JORDAN
Jordan is a modern country with an ancient culture, a land of which visitors
can walk through the valleys, hills and plains whose names have become part
of human history by virtue of the simple deeds and profound messages of prophets
who walked the land and crossed its rivers during their lives.
Many of the sites where they are said to have performed miracles or reached out
to ordinary people have been identified, excavated and protected,
and are now more easily accessible to visitors.
The site of John the Baptist's settlement at Bethany
beyond the Jordan, where Jesus was baptised, has long been known
from the Bible (John 1:28 and 10:40) and from the Byzantine and
medieval texts.
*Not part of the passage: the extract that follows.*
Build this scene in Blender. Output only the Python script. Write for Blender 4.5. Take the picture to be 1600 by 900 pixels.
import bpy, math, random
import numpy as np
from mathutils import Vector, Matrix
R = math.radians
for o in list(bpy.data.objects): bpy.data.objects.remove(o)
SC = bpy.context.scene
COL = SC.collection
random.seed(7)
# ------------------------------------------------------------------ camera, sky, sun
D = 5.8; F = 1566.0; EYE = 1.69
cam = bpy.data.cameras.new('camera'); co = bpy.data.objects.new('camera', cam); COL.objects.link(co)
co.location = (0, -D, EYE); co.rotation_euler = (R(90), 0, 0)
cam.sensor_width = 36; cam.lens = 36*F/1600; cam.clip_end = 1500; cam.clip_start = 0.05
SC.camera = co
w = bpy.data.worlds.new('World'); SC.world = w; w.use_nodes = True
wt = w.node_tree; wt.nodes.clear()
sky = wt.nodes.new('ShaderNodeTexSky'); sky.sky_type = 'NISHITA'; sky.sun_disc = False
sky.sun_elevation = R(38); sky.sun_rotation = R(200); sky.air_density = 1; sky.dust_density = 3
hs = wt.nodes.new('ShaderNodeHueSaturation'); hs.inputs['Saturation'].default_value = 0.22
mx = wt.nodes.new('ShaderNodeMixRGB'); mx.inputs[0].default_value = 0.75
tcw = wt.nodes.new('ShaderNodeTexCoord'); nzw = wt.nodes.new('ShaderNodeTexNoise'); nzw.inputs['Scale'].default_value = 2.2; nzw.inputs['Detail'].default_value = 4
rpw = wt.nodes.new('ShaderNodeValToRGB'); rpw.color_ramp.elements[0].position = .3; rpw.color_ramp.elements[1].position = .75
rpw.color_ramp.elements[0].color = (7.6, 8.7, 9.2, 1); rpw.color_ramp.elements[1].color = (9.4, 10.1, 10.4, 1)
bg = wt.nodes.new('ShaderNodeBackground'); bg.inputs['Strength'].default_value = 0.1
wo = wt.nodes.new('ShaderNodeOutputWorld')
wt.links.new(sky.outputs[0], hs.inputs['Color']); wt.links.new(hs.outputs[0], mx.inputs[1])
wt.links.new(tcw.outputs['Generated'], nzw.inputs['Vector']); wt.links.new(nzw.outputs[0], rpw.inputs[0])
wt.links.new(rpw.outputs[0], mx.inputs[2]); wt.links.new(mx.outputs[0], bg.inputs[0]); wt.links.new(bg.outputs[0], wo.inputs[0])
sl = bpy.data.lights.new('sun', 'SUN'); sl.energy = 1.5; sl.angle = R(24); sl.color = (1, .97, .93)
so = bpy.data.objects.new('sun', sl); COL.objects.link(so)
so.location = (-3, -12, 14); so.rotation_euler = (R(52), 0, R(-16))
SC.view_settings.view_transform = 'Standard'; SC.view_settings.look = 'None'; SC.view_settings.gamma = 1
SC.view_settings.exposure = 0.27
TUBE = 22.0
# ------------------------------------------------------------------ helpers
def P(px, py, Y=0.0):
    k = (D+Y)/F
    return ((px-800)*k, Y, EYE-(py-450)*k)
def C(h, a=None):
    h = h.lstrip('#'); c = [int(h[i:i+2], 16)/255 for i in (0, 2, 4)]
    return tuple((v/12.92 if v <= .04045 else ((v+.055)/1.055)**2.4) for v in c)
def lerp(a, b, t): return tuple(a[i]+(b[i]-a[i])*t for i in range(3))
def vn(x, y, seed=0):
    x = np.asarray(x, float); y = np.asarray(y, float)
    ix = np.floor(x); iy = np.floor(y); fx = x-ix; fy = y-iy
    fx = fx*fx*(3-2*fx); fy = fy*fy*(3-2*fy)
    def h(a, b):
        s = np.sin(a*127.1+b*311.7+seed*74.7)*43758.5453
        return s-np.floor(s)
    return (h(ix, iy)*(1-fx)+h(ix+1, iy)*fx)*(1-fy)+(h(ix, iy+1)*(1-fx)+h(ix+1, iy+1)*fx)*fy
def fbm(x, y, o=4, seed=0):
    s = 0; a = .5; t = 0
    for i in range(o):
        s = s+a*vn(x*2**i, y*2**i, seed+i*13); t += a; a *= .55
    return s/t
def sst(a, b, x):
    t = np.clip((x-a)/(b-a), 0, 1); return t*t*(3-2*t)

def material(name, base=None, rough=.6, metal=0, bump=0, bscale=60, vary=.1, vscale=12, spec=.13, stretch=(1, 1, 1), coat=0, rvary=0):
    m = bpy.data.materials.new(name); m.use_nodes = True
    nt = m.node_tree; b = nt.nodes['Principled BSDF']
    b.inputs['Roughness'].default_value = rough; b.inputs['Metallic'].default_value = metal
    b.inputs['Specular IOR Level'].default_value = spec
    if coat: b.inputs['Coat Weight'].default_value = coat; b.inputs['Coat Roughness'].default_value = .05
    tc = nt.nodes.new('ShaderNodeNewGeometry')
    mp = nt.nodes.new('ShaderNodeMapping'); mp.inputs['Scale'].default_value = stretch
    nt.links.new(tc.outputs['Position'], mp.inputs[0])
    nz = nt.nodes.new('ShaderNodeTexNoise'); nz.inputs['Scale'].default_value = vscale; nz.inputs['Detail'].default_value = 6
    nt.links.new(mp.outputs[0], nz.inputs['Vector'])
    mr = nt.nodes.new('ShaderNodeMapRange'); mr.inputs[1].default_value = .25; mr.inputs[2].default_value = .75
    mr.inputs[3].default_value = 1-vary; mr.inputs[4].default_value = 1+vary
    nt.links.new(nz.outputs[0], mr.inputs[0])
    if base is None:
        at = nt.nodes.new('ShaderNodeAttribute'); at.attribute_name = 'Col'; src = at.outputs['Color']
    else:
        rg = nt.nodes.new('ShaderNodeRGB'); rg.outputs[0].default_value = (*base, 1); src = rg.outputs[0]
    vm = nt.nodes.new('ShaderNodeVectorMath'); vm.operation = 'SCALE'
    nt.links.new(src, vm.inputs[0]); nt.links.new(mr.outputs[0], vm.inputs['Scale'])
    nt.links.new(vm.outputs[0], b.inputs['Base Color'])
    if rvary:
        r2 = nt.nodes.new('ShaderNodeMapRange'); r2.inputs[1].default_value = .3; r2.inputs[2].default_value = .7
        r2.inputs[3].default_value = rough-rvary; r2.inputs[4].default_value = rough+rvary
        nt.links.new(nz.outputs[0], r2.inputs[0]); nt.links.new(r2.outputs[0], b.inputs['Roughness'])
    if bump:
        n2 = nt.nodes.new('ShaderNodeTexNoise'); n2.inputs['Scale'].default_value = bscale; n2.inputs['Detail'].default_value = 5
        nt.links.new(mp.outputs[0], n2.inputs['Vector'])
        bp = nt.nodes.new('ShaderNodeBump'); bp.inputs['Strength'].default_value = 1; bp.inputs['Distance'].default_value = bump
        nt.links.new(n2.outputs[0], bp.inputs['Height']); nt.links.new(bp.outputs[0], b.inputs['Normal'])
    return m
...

The site has now been identified on the east bank
of the Jordan River, in the Hashemite Kingdom of Jordan, and is
being systematically surveyed, excavated, restored, and prepared
to receive pilgrims and visitors in early 2000. The site is located
half an hour by car from the Jordanian capital Amman.
John 1:28 speaks of `… Bethany beyond Jordan,
where John was baptising,` while John 10:40 mentioned an incident
when Jesus escaped from hostile crowds in Jerusalem and `went away
again across the Jordan to the place where John at first baptised
…..' The site of this Bethany beyond (east of) the Jordan River
is not to be confused with Bethany near Jerusalem, which was the
hometown of Lazarus.
The Bethany area sites formed part of the early
Christian pilgrimage route between Jerusalem, the Jordan River,
and Mount Nebo.
The area is also associated with the biblical account of how the
Prophet Elijah (Mar Elias in Arabic) ascended to heaven in a whirlwind
on a chariot of fire, having parted the waters of the Jordan River
and walked across it with his anointed successor, the Prophet Elisha
(2, Kings 2:5-14). Joshua is also said to have crossed the Jordan
River at this point.
The Jordanian Department of Antiquities has now
identified nearly 20 related sites within an area stretching some
3 km east of the Jordan River. The site of Bethany beyond the Jordan
has also been known by other names over the past 2000 years, including
Beth-Abara of Bethabara, Beit el-Obour (`house of the crossing`
in Arabic), Beit `Anya, Bethania , Bethennabris,`Ainon where now
Saphsaphas`( on the sixth century Byzantine Madaba mosaic map of
Holy Land), Saphsas or Sapsas, and perhaps also Beth-Barah (Judges
7:24-25).
The main settlement of Bethany beyond Jordan,
some 1.5 km east of the Jordan River, comprises structures on and
around a small nature hill, adjacent to the spring and small oasis
at the head of the Wadi Kharrar (a perennial riverbed). The hill
has long been known as Elijah's Hill, or Jebel Mar Elias or Tell
Mar Elias in Arabic. The site comprises a settlement that was inhabited
from the time of Christ and John the Baptist, throughout most of
the Byzantine period, into the early Islamic era, and again in Ottoman
centuries.
Excavations of the earliest settlement from the
days of Christ and John the Baptist have revealed at least three
plastered baptism pools, a system of water pipes and channels to
carry water to and from the site, and associated domestic and other
structures. Ancient writers and pilgrims called the fresh spring
at the site of Elijah's Hill both John the Baptist's Spring and
Elijah's Spring.
The later fifth to sixth century settlement from
the Byzantine era was a substantial walled monastery, comprising
plastered pools, water cisterns, and at least three churches and
other buildings with plain white and coloured mosaic floors, some
with crosses in the mosaics. One church mosaic inscription mentions
Rotorius as the `head of the monastery`.
The Byzantine writers Jerome and Eusebius mentioned
`Bethabara beyond the Jordan` in the fourth century as a pilgrimage
destination where people went to be baptised. Helena, the mother
of Emperor Constantine, is to have crossed the Jordan River and
visited Elijah's Hill and the cave where John the Baptist lived,
and built a church there to commemorate him. Stone and mud structures
on the summit of Elijah's Hill and on the adjacent hills to the
south and east date from the mid-to-late Ottoman period (16th-18th
centuries), when Greek Orthodox monks established a monastery at
the site comprising different structures for worship, their residence
and accommodation for visiting pilgrims.